Progress Towards Counting D_5 Quintic Fields

TL;DR

This paper investigates bounds on the number of quintic fields with Galois group D_5, proposing a new approach using norm equations that suggests potential improvements over existing bounds.

Contribution

It introduces a novel method involving counting points on a variety defined by a norm equation to improve upper bounds on D_5 quintic fields.

Findings

Computer calculations support the bound of O(X^{2/3})

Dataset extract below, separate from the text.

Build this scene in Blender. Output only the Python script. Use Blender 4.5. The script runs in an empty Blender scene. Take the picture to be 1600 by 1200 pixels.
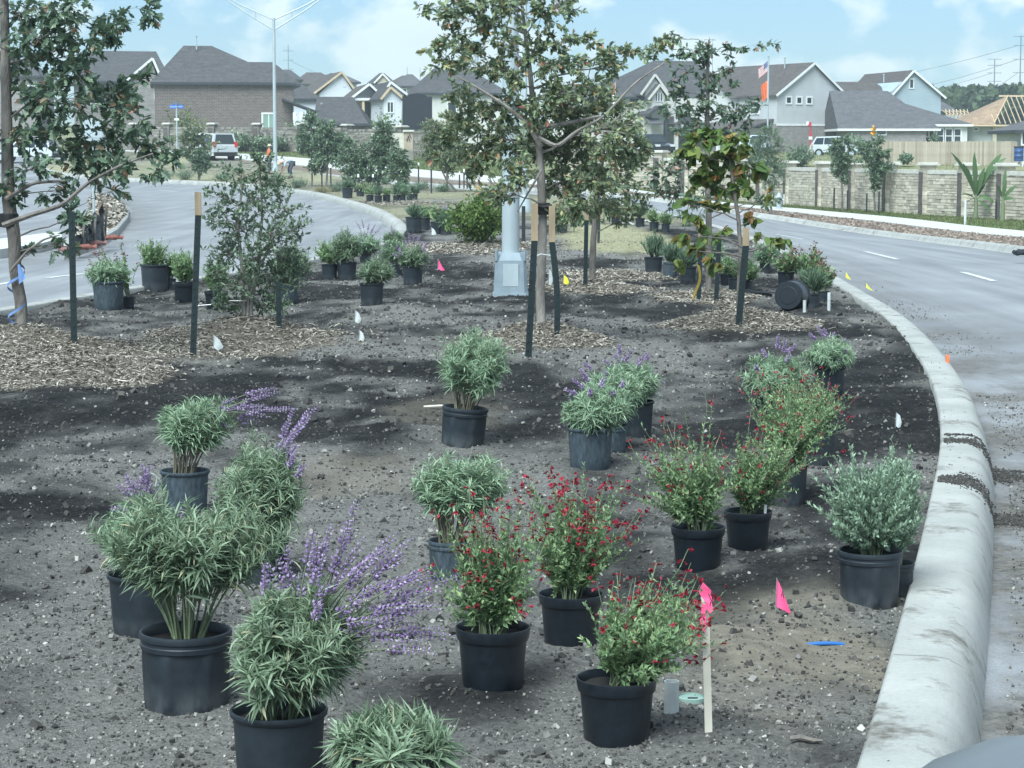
import bpy, math, random
import numpy as np
from mathutils import Vector, Matrix

# ------------------------------------------------------------------ camera, sky, sun, exposure
SC = bpy.context.scene
COL = SC.collection
FPX, CAMH = 3422.0, 1.65
PITCH = math.atan(360.0 / FPX)
cam = bpy.data.objects.new('camera', bpy.data.cameras.new('camera'))
COL.objects.link(cam)
cam.location = (0, 0, CAMH)
cam.rotation_euler = (math.pi / 2 - PITCH, 0, 0)
cam.data.sensor_width = 36
cam.data.lens = FPX / 1600 * 36
cam.data.clip_start = 0.1
cam.data.clip_end = 3000
cam.data.dof.use_dof = False
cam.data.dof.focus_distance = 13
cam.data.dof.aperture_fstop = 9
SC.camera = cam

SUN_EL, SUN_AZ = math.radians(54), math.radians(204)   # azimuth clockwise from +Y: behind the camera, slightly to the left
world = bpy.data.worlds.new('World')
SC.world = world
world.use_nodes = True
wn = world.node_tree
wn.nodes.clear()
def N(tree, typ, **kw):
    n = tree.nodes.new(typ)
    for k, v in kw.items():
        if k.startswith('i_'):
            n.inputs[int(k[2:])].default_value = v
        else:
            setattr(n, k, v)
    return n
wo = N(wn, 'ShaderNodeOutputWorld')
bg = N(wn, 'ShaderNodeBackground')
bg.inputs[1].default_value = 0.1
sky = N(wn, 'ShaderNodeTexSky', sky_type='NISHITA', sun_disc=False, sun_elevation=SUN_EL, sun_rotation=SUN_AZ,
        air_density=1.0, dust_density=0.15, ozone_density=2.5)
tint = N(wn, 'ShaderNodeMix', data_type='RGBA', blend_type='MULTIPLY')
tint.inputs[0].default_value = 1.0
tint.inputs[7].default_value = (0.50, 0.69, 0.88, 1)
tc = N(wn, 'ShaderNodeTexCoord')
mp = N(wn, 'ShaderNodeMapping')
mp.inputs[1].default_value = (0.31, 0.12, 0.40)
mp.inputs[3].default_value = (1.0, 1.0, 1.5)
nz = N(wn, 'ShaderNodeTexNoise')
nz.inputs['Scale'].default_value = 20
nz.inputs['Detail'].default_value = 9
nz.inputs['Roughness'].default_value = 0.5
nz.inputs['Distortion'].default_value = 0.15
cr = N(wn, 'ShaderNodeValToRGB')
cr.color_ramp.elements[0].position = 0.465
cr.color_ramp.elements[1].position = 0.56
cr.color_ramp.elements[0].color = (0, 0, 0, 1)
cr.color_ramp.elements[1].color = (1, 1, 1, 1)
nz2 = N(wn, 'ShaderNodeTexNoise')
nz2.inputs['Scale'].default_value = 26
nz2.inputs['Detail'].default_value = 5
cmx = N(wn, 'ShaderNodeMix', data_type='RGBA')
cmx.inputs[6].default_value = (5.9, 7.0, 7.3, 1)
cmx.inputs[7].default_value = (8.4, 9.2, 8.9, 1)
mul = N(wn, 'ShaderNodeMath', operation='MULTIPLY')
mul.inputs[1].default_value = 0.86
mix = N(wn, 'ShaderNodeMix', data_type='RGBA')
L = wn.links.new
L(sky.outputs[0], tint.inputs[6])
L(tc.outputs['Generated'], mp.inputs[0]); L(mp.outputs[0], nz.inputs[0]); L(mp.outputs[0], nz2.inputs[0])
L(nz.outputs[0], cr.inputs[0]); L(cr.outputs[0], mul.inputs[0]); L(mul.outputs[0], mix.inputs[0])
L(nz2.outputs[0], cmx.inputs[0])
L(tint.outputs[2], mix.inputs[6]); L(cmx.outputs[2], mix.inputs[7])
L(mix.outputs[2], bg.inputs[0]); L(bg.outputs[0], wo.inputs[0])

sl = bpy.data.lights.new('sun', 'SUN')
sl.energy = 4.5
sl.angle = math.radians(40)
sl.color = (0.90, 1.0, 1.01)
sun = bpy.data.objects.new('sun', sl)
COL.objects.link(sun)
sdir = Vector((math.sin(SUN_AZ) * math.cos(SUN_EL), math.cos(SUN_AZ) * math.cos(SUN_EL), math.sin(SUN_EL)))
sun.rotation_euler = (-sdir).to_track_quat('-Z', 'Y').to_euler()
sun.location = (0, -5, 20)

SC.view_settings.view_transform = 'Standard'
SC.view_settings.look = 'None'
SC.view_settings.exposure = 0.70
SC.view_settings.gamma = 1.0
SC.cycles.use_denoising = True
SC.cycles.max_bounces = 6
SC.cycles.transparent_max_bounces = 6

# ------------------------------------------------------------------ maths helpers
rng = np.random.default_rng(7)
random.seed(7)

def sstep(a, b, x):
    t = np.clip((np.asarray(x, float) - a) / (b - a), 0, 1)
    return t * t * (3 - 2 * t)

def hash2(ix, iy, s=0):
    h = (ix.astype(np.int64) * 374761393 + iy.astype(np.int64) * 668265263 + s * 974634541) & 0xffffffff
    h = ((h ^ (h >> 13)) * 1274126177) & 0xffffffff
    h = h ^ (h >> 16)
    return (h & 0xffffff) / float(0xffffff)

def vnoise(x, y, s=0):
    x = np.asarray(x, float); y = np.asarray(y, float)
    ix = np.floor(x); iy = np.floor(y)
    fx = x - ix; fy = y - iy
    fx = fx * fx * (3 - 2 * fx); fy = fy * fy * (3 - 2 * fy)
    a = hash2(ix, iy, s); b = hash2(ix + 1, iy, s); c = hash2(ix, iy + 1, s); d = hash2(ix + 1, iy + 1, s)
    return (a * (1 - fx) + b * fx) * (1 - fy) + (c * (1 - fx) + d * fx) * fy - 0.5

def terr(x, y):
    """land without small relief"""
    x = np.asarray(x, float); y = np.asarray(y, float)
    z = -0.9 * sstep(22, 80, y) * sstep(2.5, 13, x) * (1 - sstep(108, 160, y))
    z = z + 1.9 * sstep(112, 178, y) + 6.0 * sstep(200, 480, y) - 3.0 * sstep(1500, 3500, y)
    return z

MOUNDS = []      # x, y, radius, height
def bedz(x, y):
    z = terr(x, y)
    for mx, my, r, h in MOUNDS:
        q = ((np.asarray(x) - mx) ** 2 + (np.asarray(y) - my) ** 2) / (r * r)
        z = z + h * np.exp(-q * 1.6)
    fade = 1 - sstep(45, 70, y)
    z = z + fade * (0.07 * vnoise(np.asarray(x) * 0.7, np.asarray(y) * 0.55, 3) + 0.075 * vnoise(np.asarray(x) * 1.6, np.asarray(y) * 1.5, 4)
                    + 0.036 * vnoise(np.asarray(x) * 5, np.asarray(y) * 4, 5) + 0.020 * vnoise(np.asarray(x) * 17, np.asarray(y) * 15, 6))
    return z

CP, SP = math.cos(PITCH), math.sin(PITCH)
def ray(px, py):
    x = (px - 800) / FPX; y = (600 - py) / FPX
    return np.array([x, CP + SP * y, -SP + CP * y])
def at(px, py, Y):
    r = ray(px, py); t = Y / r[1]
    return np.array([r[0] * t, Y, CAMH + r[2] * t])
def onto(px, py, off=0.0, fn=terr):
    """where the sight line through a photograph point meets the land"""
    r = ray(px, py)
    lo, hi = 3.0, 3.0
    f = lambda t: CAMH + r[2] * t - (float(fn(r[0] * t, r[1] * t)) + off)
    t = 3.0
    while t < 900 and f(t) > 0:
        lo = t; t *= 1.03
    hi = t
    for _ in range(40):
        m = (lo + hi) / 2
        if f(m) > 0: lo = m
        else: hi = m
    t = (lo + hi) / 2
    return np.array([r[0] * t, r[1] * t, CAMH + r[2] * t])
def mpp(Y):
    return Y / FPX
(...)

Reinterpretation of Wong's proof using norm equations

Potential for improved bounds on N(5,D_5,X)

Abstract

Let $N(5,D_5,X)$ be the number of quintic number fields whose Galois closure has Galois group $D_5$ and whose discriminant is bounded by $X$. By a conjecture of Malle, we expect that $N(5,D_5,X) \sim C X^{1/2}$ for some constant $C$. The best known upper bound is $N(5,D_5,X)\ll X^{3/4 + \epsilon}$, and we show this could be improved by counting points on a certain variety defined by a norm equation; computer calculations give strong evidence that this number is $\ll X^{2/3}$. Finally, we show how such norm equations can be helpful by reinterpreting an earlier proof of Wong on upper bounds for $A_4$ quartic fields in terms of a similar norm equation.